Bilgi kirliliği oluşturmak da bir siber saldırıdır
Siber güvenlikte teknolojinin yanında insan faktörünün de daima göz önüne alınması gerektiğini vurgulayan Metin, şu bilgileri verdi:
- "Kullanıcı farkındalığı eğitimleri ihmal edilirse bilinmeyen kaynaktan gelen bir e-posta linkinin tıklanmasıyla tüm teknolojik güvenlik ürünleri aşılıp sisteme sızılabilir. Bunlara 'oltalama saldırıları' diyoruz. Teknoloji konusunda ise Katar ciddi yatırımlar yapmakta, hatta 2014 yılında Siber Güvenlik Strateji dokümanlarını da yayınlamıştır. Hatta yakın tarihte Pakistan ile bir işbirliği anlaşması da imzalamıştır. Bu çok kapsamlı strateji dokümanlarından yola çıkarsak kendi yerli siber çözümlerini hayata geçirmekte yavaş kalmış olabilirler."

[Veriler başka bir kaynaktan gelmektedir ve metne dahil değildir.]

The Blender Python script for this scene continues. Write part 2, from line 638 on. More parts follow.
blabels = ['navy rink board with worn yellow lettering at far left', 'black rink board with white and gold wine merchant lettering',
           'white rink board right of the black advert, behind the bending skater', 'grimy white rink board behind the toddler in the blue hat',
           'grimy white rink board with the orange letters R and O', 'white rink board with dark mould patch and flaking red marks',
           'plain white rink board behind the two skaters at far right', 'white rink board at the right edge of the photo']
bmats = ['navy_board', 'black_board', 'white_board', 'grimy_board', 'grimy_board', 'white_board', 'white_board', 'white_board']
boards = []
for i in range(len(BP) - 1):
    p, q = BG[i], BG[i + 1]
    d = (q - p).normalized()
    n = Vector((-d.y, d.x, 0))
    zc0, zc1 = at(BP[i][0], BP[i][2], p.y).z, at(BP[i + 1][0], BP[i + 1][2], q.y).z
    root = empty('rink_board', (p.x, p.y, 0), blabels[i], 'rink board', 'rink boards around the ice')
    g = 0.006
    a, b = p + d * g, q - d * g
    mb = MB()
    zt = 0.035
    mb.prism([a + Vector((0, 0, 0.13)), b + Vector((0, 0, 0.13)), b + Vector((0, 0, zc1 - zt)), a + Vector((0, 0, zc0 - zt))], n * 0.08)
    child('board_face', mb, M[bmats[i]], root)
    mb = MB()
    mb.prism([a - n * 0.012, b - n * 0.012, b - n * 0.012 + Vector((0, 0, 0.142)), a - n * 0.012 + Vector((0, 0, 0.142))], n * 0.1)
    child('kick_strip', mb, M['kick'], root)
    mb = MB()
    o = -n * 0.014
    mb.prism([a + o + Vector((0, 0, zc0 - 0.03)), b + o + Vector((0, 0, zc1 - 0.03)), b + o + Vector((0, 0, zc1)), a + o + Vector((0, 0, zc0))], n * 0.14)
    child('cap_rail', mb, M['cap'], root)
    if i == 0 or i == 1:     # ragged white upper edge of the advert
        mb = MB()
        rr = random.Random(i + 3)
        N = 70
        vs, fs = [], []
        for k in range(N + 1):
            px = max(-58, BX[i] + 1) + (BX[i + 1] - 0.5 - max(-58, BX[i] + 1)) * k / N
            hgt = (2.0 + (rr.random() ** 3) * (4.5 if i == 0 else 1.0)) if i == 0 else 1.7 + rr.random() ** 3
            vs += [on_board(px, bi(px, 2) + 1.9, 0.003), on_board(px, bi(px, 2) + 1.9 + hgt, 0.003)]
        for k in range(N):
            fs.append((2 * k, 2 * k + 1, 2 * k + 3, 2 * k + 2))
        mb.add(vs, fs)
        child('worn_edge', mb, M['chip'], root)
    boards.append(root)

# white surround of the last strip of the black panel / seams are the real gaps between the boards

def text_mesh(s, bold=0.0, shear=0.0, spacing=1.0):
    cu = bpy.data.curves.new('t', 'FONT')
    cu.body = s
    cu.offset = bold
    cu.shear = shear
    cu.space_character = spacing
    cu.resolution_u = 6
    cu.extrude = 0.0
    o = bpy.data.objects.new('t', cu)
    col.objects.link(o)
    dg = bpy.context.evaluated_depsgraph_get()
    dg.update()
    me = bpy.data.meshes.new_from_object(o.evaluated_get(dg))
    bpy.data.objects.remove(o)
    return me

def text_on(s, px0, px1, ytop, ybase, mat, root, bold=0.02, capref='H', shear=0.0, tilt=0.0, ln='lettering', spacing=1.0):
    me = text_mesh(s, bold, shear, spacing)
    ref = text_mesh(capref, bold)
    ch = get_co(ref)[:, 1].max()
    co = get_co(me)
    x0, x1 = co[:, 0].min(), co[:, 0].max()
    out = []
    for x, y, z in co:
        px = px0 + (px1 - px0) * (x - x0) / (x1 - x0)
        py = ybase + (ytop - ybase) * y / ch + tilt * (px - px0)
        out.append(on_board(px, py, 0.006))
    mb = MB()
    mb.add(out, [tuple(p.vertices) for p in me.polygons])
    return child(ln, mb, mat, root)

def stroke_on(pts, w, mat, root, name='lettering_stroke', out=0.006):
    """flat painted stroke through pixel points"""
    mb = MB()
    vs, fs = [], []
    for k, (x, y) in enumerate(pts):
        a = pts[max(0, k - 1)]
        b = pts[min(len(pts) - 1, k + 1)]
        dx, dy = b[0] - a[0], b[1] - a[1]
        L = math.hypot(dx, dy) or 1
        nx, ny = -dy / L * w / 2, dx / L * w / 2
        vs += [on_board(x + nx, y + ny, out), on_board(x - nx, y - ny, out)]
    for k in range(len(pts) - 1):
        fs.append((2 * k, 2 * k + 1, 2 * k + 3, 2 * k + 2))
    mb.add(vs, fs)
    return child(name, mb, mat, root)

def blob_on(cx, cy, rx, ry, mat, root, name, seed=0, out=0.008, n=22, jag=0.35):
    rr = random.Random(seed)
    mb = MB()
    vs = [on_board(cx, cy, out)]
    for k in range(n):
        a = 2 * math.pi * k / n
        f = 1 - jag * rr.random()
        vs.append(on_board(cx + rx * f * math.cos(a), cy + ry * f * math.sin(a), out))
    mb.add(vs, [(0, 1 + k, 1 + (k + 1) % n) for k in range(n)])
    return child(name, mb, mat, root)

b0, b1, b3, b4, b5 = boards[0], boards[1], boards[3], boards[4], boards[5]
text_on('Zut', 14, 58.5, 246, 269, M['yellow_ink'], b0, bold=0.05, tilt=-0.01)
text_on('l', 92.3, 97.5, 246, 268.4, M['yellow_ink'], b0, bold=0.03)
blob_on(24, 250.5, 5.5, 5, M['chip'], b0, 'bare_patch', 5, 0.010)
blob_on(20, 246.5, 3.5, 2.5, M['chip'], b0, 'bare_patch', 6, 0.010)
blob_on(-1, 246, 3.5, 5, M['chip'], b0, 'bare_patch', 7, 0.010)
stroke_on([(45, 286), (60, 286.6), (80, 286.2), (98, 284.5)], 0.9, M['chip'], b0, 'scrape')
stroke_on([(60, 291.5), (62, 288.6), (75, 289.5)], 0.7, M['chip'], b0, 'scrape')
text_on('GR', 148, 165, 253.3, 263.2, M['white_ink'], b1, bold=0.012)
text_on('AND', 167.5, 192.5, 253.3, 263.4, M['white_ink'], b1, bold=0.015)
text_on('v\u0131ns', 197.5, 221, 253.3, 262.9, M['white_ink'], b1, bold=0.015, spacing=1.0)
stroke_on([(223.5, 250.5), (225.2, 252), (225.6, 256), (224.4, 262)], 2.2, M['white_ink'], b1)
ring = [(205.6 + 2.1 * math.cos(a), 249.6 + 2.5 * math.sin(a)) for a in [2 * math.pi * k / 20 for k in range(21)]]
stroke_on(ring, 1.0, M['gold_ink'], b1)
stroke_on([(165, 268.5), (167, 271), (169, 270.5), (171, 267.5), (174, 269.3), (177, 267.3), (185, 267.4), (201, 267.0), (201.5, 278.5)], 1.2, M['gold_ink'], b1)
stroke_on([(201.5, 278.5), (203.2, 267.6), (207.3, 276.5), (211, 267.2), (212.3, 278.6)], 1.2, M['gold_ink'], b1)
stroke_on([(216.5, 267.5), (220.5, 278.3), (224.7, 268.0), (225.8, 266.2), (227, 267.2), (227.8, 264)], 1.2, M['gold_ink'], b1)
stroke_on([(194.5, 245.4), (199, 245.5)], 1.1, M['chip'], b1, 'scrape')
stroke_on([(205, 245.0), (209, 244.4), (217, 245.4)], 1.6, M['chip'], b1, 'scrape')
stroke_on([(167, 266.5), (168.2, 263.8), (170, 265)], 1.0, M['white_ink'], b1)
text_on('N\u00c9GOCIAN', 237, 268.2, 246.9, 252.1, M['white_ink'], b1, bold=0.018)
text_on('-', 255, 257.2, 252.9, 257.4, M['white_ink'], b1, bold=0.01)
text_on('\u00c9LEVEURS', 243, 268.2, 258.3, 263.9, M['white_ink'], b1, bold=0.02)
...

"Bilgi kirliliği oluşturmak da artık bir siber saldırı olarak kabul ediliyor." diyen Metin, bunun en önemli örneğinin ABD'deki başkanlık seçimlerinde yaşandığını belirtti.
ABD'deki Demokrat Parti aleyhine çıkan haberlerin sürekli gündemi değiştirerek etkili bir seçim programının yürütülmesinin engellendiğini kaydeden Metin, "Geçtiğimiz günlerde Starwars adı verilen 350 bin Twitter hesabından oluşan, yapay zekayla farklı yorumlarda bulunabilen bir sosyal medya şebekesi çökertildi. Böyle bir şebeke ile Twitter üzerinde sahte gündemler oluşturmanız mümkün. Bu durum açıkçası bana soğuk savaş dönemlerindeki güvensiz durumu hatırlatıyor. Bu psikoloji o dönemde bir nükleer silahlanma yarışı ile sonuçlanmıştı. Bugün de siber saldırıların hızla arttığını görüyoruz." diye konuştu.
Mobil teknolojilerin gelişmesine bağlı artan internet hızının siber saldırıların daha kolay yapılmasını sağladığını aktaran Metin, "nesnelerin interneti" denilen yöntemle, teknolojide kişisel cihazlar, ev gereçleri ve kamera sistemlerinin de hacklenme tehdidiyle karşı karşıya kalacağına işaret etti.
NATO'nun, kara, deniz, hava ve uzaydan sonra siber güvenliği beşinci boyut bir savaş alanı olarak gündemine aldığını ifade eden Metin, şöyle devam etti:
- "Artık eskiden olduğu gibi orduların karşı karşıya gelmesine gerek yok. Siber saldırılar kontrol edilemeyen yapıları sebebiyle 'doğal felaket' statüsünde ele alınmalıdır. Geçtiğimiz günlerde Wannacry fidye yazılımı yüzünden kullanılamaz hale gelen bilgisayarlar sebebiyle İngiltere ve İskoçya'da birkaç gün boyunca acil servisler dahil sağlık hizmetleri aksadı. Ülkemizde bir otomobil fabrikasında işler iki gün boyunca durdu. Siber saldırı durumunda iş ve hizmet kesintilerinin ortaya çıkmaması için stratejiler ve felaket senaryoları oluşturulmalıdır. Siber saldırılar uluslararası ilişkilerin yanı sıra ekonomileri ve insan yaşamını da tehdit etmekte."
Doç. Dr. Metin, BÜSİBER'in, İstanbul Kalkınma Ajansı destekli proje olarak faaliyetlerine devam ettiğini, siber güvenlikte yetişmiş insan gücünün, kamu siber direncinin artmasını ve siber güvenlikte yerli milli çözümlerin sesini duyurmayı hedeflediklerini kaydetti.